[LISTED RECORDS]
# # # # # # #
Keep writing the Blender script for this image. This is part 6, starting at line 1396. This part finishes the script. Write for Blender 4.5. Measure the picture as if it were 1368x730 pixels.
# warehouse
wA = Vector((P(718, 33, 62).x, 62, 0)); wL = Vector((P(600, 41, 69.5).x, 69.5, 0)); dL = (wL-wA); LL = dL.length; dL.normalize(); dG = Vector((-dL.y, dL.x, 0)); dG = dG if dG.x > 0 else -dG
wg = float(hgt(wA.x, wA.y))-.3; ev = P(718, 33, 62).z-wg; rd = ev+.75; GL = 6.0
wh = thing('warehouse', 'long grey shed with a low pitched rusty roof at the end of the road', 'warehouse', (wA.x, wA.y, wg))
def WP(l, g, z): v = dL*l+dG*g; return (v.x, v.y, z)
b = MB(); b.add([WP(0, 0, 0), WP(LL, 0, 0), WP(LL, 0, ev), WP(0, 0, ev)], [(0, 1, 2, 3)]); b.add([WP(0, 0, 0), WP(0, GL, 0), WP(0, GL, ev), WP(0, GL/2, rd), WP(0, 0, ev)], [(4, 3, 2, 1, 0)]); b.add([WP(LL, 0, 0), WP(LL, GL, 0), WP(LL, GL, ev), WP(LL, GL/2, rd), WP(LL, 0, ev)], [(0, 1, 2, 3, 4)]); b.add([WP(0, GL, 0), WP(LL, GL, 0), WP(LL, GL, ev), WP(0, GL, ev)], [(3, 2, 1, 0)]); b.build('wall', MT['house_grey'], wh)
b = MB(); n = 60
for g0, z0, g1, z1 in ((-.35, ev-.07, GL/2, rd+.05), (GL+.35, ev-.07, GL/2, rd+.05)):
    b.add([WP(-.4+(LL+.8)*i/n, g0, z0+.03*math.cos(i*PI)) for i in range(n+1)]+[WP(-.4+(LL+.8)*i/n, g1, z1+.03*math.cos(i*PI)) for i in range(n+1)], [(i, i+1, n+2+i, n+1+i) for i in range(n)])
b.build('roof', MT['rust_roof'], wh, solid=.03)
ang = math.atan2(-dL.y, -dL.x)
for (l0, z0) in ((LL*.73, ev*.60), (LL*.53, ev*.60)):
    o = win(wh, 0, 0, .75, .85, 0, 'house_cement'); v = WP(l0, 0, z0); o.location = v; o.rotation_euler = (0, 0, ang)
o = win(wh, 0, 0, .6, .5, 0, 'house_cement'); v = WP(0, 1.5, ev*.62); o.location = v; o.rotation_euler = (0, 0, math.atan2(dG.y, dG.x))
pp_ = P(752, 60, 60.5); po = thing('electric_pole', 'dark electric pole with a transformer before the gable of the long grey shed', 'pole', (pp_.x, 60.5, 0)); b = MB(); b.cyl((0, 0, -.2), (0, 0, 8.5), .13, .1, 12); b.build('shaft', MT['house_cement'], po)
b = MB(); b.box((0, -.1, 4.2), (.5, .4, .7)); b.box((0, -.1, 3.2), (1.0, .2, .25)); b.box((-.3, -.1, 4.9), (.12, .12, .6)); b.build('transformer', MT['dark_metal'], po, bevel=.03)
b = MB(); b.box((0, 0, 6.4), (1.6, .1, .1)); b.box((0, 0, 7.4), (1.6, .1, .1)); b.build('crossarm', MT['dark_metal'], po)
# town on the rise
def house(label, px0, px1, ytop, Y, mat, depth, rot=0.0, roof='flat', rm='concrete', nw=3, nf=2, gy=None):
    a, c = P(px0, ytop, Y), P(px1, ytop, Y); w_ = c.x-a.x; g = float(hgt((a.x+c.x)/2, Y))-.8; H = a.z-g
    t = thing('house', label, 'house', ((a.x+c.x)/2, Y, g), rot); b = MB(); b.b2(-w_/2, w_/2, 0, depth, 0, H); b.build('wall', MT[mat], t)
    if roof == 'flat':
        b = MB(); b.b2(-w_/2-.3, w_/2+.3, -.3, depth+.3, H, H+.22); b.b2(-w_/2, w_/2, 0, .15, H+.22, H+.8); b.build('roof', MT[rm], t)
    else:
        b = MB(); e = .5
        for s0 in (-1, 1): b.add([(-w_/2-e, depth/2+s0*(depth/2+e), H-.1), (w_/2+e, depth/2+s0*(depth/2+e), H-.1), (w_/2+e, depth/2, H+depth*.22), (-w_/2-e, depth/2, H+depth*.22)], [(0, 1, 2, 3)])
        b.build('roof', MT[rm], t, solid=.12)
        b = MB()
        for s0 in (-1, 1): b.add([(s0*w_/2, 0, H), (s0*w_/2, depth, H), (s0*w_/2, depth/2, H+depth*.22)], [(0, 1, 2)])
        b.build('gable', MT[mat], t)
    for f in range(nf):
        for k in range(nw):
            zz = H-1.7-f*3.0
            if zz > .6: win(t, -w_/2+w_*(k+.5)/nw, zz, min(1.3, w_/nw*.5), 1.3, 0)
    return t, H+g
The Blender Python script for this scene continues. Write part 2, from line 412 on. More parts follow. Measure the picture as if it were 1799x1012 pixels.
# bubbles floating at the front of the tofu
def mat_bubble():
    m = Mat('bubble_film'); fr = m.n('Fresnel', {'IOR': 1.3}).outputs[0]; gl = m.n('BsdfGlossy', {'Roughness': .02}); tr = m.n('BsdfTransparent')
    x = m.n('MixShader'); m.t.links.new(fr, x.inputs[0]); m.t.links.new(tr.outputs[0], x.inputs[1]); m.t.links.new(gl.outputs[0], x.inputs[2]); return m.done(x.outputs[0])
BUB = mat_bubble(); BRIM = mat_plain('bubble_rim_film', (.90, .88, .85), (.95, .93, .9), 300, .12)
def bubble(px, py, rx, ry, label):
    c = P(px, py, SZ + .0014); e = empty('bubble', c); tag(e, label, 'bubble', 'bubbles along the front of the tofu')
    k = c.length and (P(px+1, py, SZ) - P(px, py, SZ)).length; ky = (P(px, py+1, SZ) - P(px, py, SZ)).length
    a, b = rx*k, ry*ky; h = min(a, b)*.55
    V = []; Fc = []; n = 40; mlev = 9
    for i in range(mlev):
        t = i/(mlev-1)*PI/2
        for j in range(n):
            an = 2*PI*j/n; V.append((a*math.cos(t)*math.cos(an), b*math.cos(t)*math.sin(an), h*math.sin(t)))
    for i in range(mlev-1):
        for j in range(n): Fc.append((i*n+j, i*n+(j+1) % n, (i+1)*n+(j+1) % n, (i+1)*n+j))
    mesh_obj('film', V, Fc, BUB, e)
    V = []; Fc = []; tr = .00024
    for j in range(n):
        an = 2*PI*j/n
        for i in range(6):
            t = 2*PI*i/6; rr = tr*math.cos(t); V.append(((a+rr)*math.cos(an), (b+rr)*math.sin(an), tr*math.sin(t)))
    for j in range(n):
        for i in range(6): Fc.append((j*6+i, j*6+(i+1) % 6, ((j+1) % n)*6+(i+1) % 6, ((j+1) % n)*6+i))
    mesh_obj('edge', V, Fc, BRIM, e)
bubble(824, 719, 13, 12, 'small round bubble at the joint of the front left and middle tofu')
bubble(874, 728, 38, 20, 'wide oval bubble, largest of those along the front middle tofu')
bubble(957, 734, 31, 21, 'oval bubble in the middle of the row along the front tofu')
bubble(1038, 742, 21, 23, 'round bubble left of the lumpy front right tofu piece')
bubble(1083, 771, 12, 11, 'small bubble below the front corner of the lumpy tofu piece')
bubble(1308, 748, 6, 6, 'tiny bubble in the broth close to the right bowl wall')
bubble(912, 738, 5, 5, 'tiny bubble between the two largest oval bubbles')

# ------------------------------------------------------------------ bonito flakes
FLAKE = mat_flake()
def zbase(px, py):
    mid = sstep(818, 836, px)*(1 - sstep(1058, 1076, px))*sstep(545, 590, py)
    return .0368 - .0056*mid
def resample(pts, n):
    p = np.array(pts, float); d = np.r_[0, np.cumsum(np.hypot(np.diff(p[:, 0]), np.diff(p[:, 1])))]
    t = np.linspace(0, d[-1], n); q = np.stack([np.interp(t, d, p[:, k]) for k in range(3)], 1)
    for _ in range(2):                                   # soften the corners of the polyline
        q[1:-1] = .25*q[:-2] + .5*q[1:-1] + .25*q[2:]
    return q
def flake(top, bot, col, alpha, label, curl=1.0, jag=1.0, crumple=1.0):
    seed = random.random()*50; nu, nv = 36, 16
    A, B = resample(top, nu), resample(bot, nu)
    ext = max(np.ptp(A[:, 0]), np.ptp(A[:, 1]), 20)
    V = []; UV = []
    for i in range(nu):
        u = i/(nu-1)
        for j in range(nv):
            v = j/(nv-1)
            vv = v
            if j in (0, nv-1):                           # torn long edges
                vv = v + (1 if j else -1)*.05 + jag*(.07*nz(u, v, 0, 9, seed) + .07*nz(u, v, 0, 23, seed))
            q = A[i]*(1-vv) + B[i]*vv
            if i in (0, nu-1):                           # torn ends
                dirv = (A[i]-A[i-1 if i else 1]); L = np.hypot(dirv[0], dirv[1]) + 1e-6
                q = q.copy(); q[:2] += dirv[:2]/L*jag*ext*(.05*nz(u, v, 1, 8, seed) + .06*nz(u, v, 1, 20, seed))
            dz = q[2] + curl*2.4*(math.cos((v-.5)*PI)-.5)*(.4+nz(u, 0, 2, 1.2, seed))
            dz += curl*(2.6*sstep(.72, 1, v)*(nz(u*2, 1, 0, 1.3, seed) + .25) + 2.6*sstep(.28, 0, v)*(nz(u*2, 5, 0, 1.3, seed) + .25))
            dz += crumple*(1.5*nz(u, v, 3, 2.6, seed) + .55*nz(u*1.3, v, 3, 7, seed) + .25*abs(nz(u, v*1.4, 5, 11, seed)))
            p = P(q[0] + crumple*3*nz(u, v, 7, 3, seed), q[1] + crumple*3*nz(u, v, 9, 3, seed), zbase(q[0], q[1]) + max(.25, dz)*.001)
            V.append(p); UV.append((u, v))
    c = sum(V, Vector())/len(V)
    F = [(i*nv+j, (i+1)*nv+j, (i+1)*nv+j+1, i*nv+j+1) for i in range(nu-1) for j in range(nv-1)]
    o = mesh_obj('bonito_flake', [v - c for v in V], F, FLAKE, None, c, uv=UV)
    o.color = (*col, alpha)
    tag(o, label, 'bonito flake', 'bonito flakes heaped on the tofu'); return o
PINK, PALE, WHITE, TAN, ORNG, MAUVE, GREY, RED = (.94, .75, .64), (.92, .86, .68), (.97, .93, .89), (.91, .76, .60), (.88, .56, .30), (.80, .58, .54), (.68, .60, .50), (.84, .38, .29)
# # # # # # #
[DIRECTIONS FOR THIS TASK]
Report the number of lines of the listing above that hold the string "Blender", with no other text.

[WRITTEN RESPONSE]
2